COLLECTED MATERIAL

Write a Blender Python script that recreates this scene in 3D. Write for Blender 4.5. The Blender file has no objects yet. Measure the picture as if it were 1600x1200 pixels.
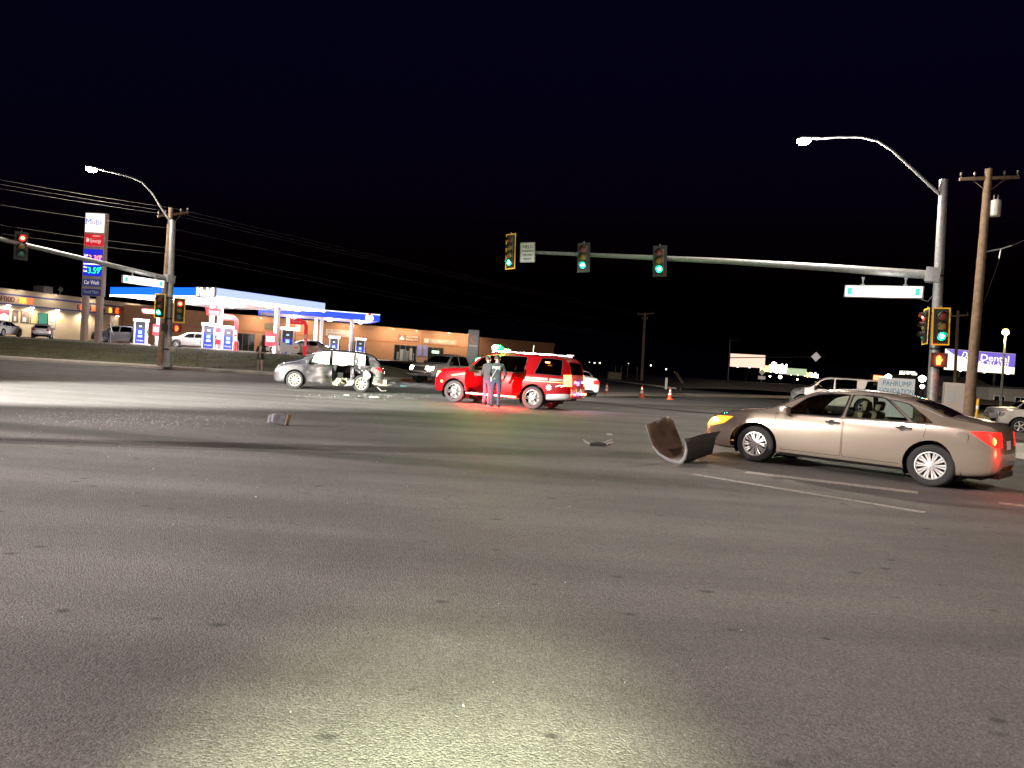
import bpy, bmesh, math, random
from mathutils import Vector, Matrix, noise

sc = bpy.context.scene
col = sc.collection
PI = math.pi
R = math.radians

# ---------------------------------------------------------------- camera
FPX, CAMH = 1200.0, 1.5
pitch, roll = math.atan(30 / FPX), math.atan(0.065)
fw = Vector((0, math.cos(pitch), -math.sin(pitch)))
up0 = Vector((0, math.sin(pitch), math.cos(pitch)))
r0 = Vector((1, 0, 0))
rt = r0 * math.cos(roll) + up0 * math.sin(roll)
up = up0 * math.cos(roll) - r0 * math.sin(roll)
CAM = Vector((0, 0, CAMH))
cd = bpy.data.cameras.new('camera')
cam = bpy.data.objects.new('camera', cd)
col.objects.link(cam)
m3 = Matrix((rt, up, -fw)).transposed()
cam.matrix_world = Matrix.Translation(CAM) @ m3.to_4x4()
cd.sensor_width = 36
cd.lens = 36 * FPX / 1600
cd.clip_start, cd.clip_end = 0.05, 9000
sc.camera = cam


def P(px, py, d):
    "world point seen at photo pixel (px,py) at depth d"
    return CAM + (fw + rt * ((px - 800) / FPX) - up * ((py - 600) / FPX)) * d


def G(px, py, z=0.0):
    "world point on the level z seen at that pixel"
    v = fw + rt * ((px - 800) / FPX) - up * ((py - 600) / FPX)
    return CAM + v * ((z - CAMH) / v.z)


# ---------------------------------------------------------------- sky, moon, exposure
w = bpy.data.worlds.new('World')
sc.world = w
w.use_nodes = True
nt = w.node_tree
sky = nt.nodes.new('ShaderNodeTexSky')
sky.sky_type = 'NISHITA'
sky.sun_disc = False
sky.sun_elevation = R(-3.0)
sky.sun_rotation = R(200)
sky.dust_density = 0.3
sky.ozone_density = 6.0
bg = nt.nodes['Background']
bg.inputs['Strength'].default_value = 0.075
nt.links.new(sky.outputs[0], bg.inputs['Color'])
sl = bpy.data.lights.new('moon', 'SUN')
sl.energy = 0.006
sl.angle = R(0.5)
sl.color = (0.8, 0.88, 1)
so = bpy.data.objects.new('moon', sl)
so.rotation_euler = (R(50), 0, R(20))
col.objects.link(so)
sc.view_settings.view_transform = 'Standard'
sc.view_settings.look = 'None'
sc.view_settings.exposure = 0.8
sc.view_settings.gamma = 1
sc.cycles.use_denoising = True
sc.cycles.use_adaptive_sampling = True
sc.cycles.adaptive_threshold = 0.012
sc.cycles.adaptive_min_samples = 24
sc.cycles.max_bounces = 5
sc.cycles.diffuse_bounces = 2
sc.cycles.glossy_bounces = 2
sc.cycles.transparent_max_bounces = 12
sc.cycles.sample_clamp_indirect = 2.0
sc.cycles.sample_clamp_direct = 0
sc.cycles.caustics_reflective = False
sc.cycles.caustics_refractive = False


# ---------------------------------------------------------------- mesh helpers
class MB:
    def __init__(s):
        s.v, s.f, s.m, s.mi = [], [], [], 0

    def add(s, vs, fs):
        b = len(s.v)
        s.v += [tuple(v) for v in vs]
        s.f += [tuple(i + b for i in f) for f in fs]
        s.m += [s.mi] * len(fs)
        return s

    def box(s, c, d, rot=None):
        x, y, z = d[0] / 2, d[1] / 2, d[2] / 2
        vs = [Vector((a * x, b * y, e * z)) for a in (-1, 1) for b in (-1, 1) for e in (-1, 1)]
        if rot is not None:
            vs = [rot @ v for v in vs]
        c = Vector(c)
        return s.add([v + c for v in vs], [(0, 1, 3, 2), (4, 6, 7, 5), (0, 4, 5, 1), (2, 3, 7, 6), (0, 2, 6, 4), (1, 5, 7, 3)])

    def bb(s, x0, x1, y0, y1, z0, z1):
        return s.box(((x0 + x1) / 2, (y0 + y1) / 2, (z0 + z1) / 2), (x1 - x0, y1 - y0, z1 - z0))

    def tube(s, pts, r, n=8, cap=True, sy=1.0):
        pts = [Vector(p) for p in pts]
        rs = r if isinstance(r, (list, tuple)) else [r] * len(pts)
        rings, ref = [], None
        for i, p in enumerate(pts):
            a = pts[max(i - 1, 0)]
            b = pts[min(i + 1, len(pts) - 1)]
            t = (b - a).normalized()
            if ref is None:
                ref = Vector((0, 0, 1)) if abs(t.z) < 0.9 else Vector((1, 0, 0))
            x = (ref - t * ref.dot(t)).normalized()
            y = t.cross(x)
            ref = x
            rings.append([p + (x * math.cos(2 * PI * k / n) + y * math.sin(2 * PI * k / n) * sy) * rs[i] for k in range(n)])
        vs = [v for rg in rings for v in rg]
        fs = [(i * n + k, i * n + (k + 1) % n, (i + 1) * n + (k + 1) % n, (i + 1) * n + k) for i in range(len(pts) - 1) for k in range(n)]
        if cap:
            fs += [tuple(range(n))[::-1], tuple((len(pts) - 1) * n + k for k in range(n))]
        return s.add(vs, fs)

    def cyl(s, p0, p1, r0, r1=None, n=12):
        return s.tube([p0, p1], [r0, r0 if r1 is None else r1], n)

    def lathe(s, prof, M=None, n=24, close=False):
        "revolve (r,h) about local z, placed by matrix M"
        M = M or Matrix()
        vs = [M @ Vector((r * math.cos(2 * PI * k / n), r * math.sin(2 * PI * k / n), h)) for r, h in prof for k in range(n)]
        L = len(prof)
        fs = [(i * n + k, i * n + (k + 1) % n, ((i + 1) % L) * n + (k + 1) % n, ((i + 1) % L) * n + k) for i in range(L if close else L - 1) for k in range(n)]
        return s.add(vs, fs)

    def prism(s, poly, M, h):
        "polygon in local xy extruded from z=0 to h, placed by M"
        n = len(poly)
        vs = [M @ Vector((x, y, 0)) for x, y in poly] + [M @ Vector((x, y, h)) for x, y in poly]
        fs = [tuple(range(n))[::-1], tuple(range(n, 2 * n))] + [(i, (i + 1) % n, n + (i + 1) % n, n + i) for i in range(n)]
        return s.add(vs, fs)

    def grid(s, rows):
        n = len(rows[0])
        vs = [p for r in rows for p in r]
        fs = [(i * n + k, i * n + k + 1, (i + 1) * n + k + 1, (i + 1) * n + k) for i in range(len(rows) - 1) for k in range(n - 1)]
        return s.add(vs, fs)

    def build(s, name, mats, parent=None, smooth=False, bev=0, M=None, sharp=40):
        me = bpy.data.meshes.new(name)
        me.from_pydata(s.v, [], s.f)
        if not isinstance(mats, (list, tuple)):
            mats = [mats]
        for m in mats:
            if m is not None:
                me.materials.append(m)
        if any(s.m):
            me.polygons.foreach_set('material_index', s.m)
        if bev:
            bm = bmesh.new()
            bm.from_mesh(me)
            bmesh.ops.bevel(bm, geom=bm.edges[:], offset=bev, segments=2, profile=0.6, affect='EDGES', clamp_overlap=True)
            bm.to_mesh(me)
            bm.free()
        if smooth or bev:
            me.shade_smooth()
            try:
                me.set_sharp_from_angle(angle=R(sharp))
            except Exception:
                pass
        me.update()
        return link(name, me, parent, M)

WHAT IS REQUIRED
Without any pictures, reproduce the lines from the first one in the material through the line that has "return CAM + v * ((z - CAMH) / v.z)", exactly as they appear.

RESPONSE
Write a Blender Python script that recreates this scene in 3D. Write for Blender 4.5. The Blender file has no objects yet. Measure the picture as if it were 1600x1200 pixels.
import bpy, bmesh, math, random
from mathutils import Vector, Matrix, noise

sc = bpy.context.scene
col = sc.collection
PI = math.pi
R = math.radians

# ---------------------------------------------------------------- camera
FPX, CAMH = 1200.0, 1.5
pitch, roll = math.atan(30 / FPX), math.atan(0.065)
fw = Vector((0, math.cos(pitch), -math.sin(pitch)))
up0 = Vector((0, math.sin(pitch), math.cos(pitch)))
r0 = Vector((1, 0, 0))
rt = r0 * math.cos(roll) + up0 * math.sin(roll)
up = up0 * math.cos(roll) - r0 * math.sin(roll)
CAM = Vector((0, 0, CAMH))
cd = bpy.data.cameras.new('camera')
cam = bpy.data.objects.new('camera', cd)
col.objects.link(cam)
m3 = Matrix((rt, up, -fw)).transposed()
cam.matrix_world = Matrix.Translation(CAM) @ m3.to_4x4()
cd.sensor_width = 36
cd.lens = 36 * FPX / 1600
cd.clip_start, cd.clip_end = 0.05, 9000
sc.camera = cam


def P(px, py, d):
    "world point seen at photo pixel (px,py) at depth d"
    return CAM + (fw + rt * ((px - 800) / FPX) - up * ((py - 600) / FPX)) * d


def G(px, py, z=0.0):
    "world point on the level z seen at that pixel"
    v = fw + rt * ((px - 800) / FPX) - up * ((py - 600) / FPX)
    return CAM + v * ((z - CAMH) / v.z)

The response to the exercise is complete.